For India, trading halts or suspension require a much wider fluctuation.
China on Monday suspended trading in equities on the first session of 2016 after shares on its stock exchanges plunged by 7 per cent, but for a similar kind of action in India, a 20 per cent movement is required.
Incidentally, the new circuit-breaker mechanism, intended to reduce excessive volatility in Chinese shares went into force from today.
Under this rule, following a 5 per cent drop in the CSI300 index, trading is halted in both Shanghai and Shenzhen exchanges for 15 minutes.
If the index falls further to 7 per cent, the markets are closed for the rest of the day.
However, for India, trading halts or suspension require a much wider fluctuation.
The index-based market-wide circuit breaker system applies at three stages of the index movement - 10 per cent, 15 per cent and 20 per cent.
These circuit-breakers when triggered bring about a coordinated trading halt in all equity and equity derivative markets in the country.
Under the Indian rules, a rise or fall of 10 per cent in benchmark index triggers a trading halt across the market for 45 minutes, if such a movement takes place before 1 pm, while halt is of 15 minutes, if a 10 per cent movement happens between 1 pm and 2.30 pm. In case the movement takes place on or after 2.30 pm, there is no trading halt.
In case of a 15 per cent movement, there is a 105 minutes halt if the movement takes place before 1 pm.

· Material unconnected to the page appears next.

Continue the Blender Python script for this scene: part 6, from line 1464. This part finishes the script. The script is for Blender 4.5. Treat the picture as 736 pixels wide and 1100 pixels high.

If the 15 per cent trigger is reached between 1-2 pm, there is a 45 minute halt, while trading is halted for rest of the day if a 15 per cent trigger is reached on or after 2 p.m.
The market-wide circuit breakers are triggered by movement of either the BSE Sensex or the NSE Nifty, whichever is breached earlier.
In case of a 20 per cent movement of the index, the trading is halted for the remainder of the day.